Many clan traditions evolved organically instead of being laid down from the beginning by Nick Kerensky. For example, the tradition of batchall started on Arcadia during Operation Klondike.
So... I was looking around for sources, and couldn't find any for the tradition of bondsmen and abtakha. Did it also evolve on Arcadia since the section described Shogunate troops becoming fully fledged clan warriors?
There's the practical aspect at work here on top of the fine sources cited by previous posters.
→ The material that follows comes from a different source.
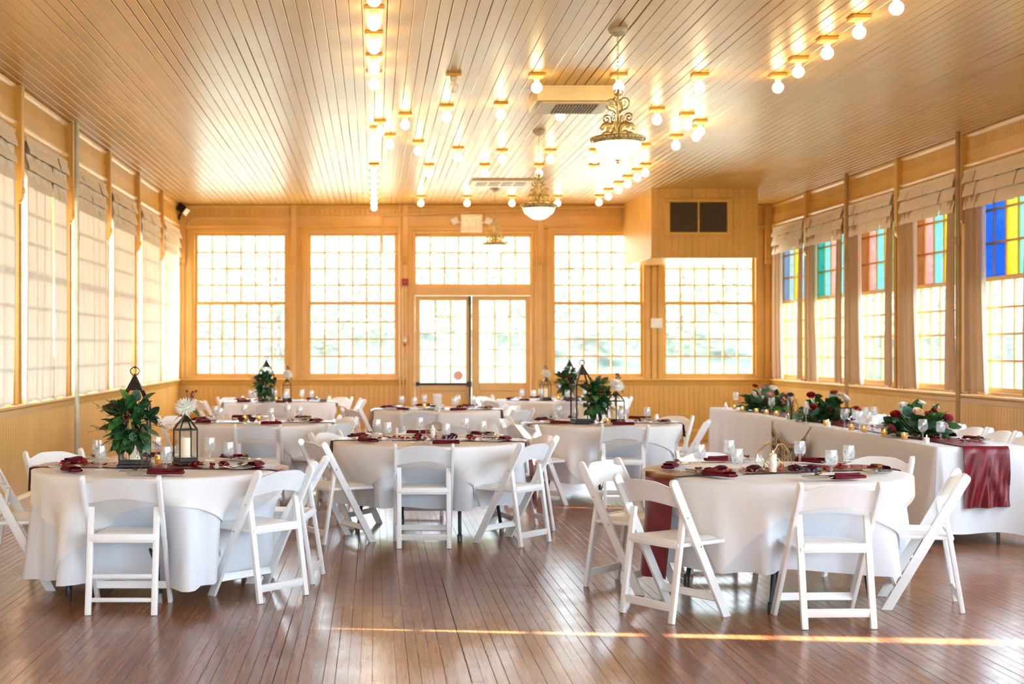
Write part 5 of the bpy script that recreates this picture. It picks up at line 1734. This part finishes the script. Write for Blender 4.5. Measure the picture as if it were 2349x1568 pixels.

What do you do with the guys who surrender? How do you maintain order? How do you present a good reason to give up, instead of fighting to the last breath?
in a Civil War?
Killing prisoners motivates your opponent to
keep fighting, and the whole Pentagone break up happened because Kerensky forced guys who were hooked on the prestige of being the top-dogs in society by dint of their military position into civilian positions and roles that lacked that prestige, in an environment where such roles really DID lack that prestige. The Bondsman thing provides a motivation for enemy soldiers to give up and surrender instead of fighting to the bitter end-because it gives them that path to the top of society they were rebelling to get in the first place.
Given the demographics involved here, it was a sharp move by Nicky to start it, because it meant NOT having to kill them to the last man, and it meant NOT having to deal with nearly as many back door insurgencies, and it generated access to additional bodies to throw at the next target.
The Bondsman thing is really a clever way to deal with a situation where you have a huge number of military trained personnel with very few genuine civilians mixed in, and you also have a civil war involving people who only a couple decades earlier were fighting shoulder-to-shoulder in the most brutal war in their history.
The unique environment of post-exodus SLDF in the Pentagon worlds made it a viable option, where in a less artificial condition elsewhere, it would be pure stupidity.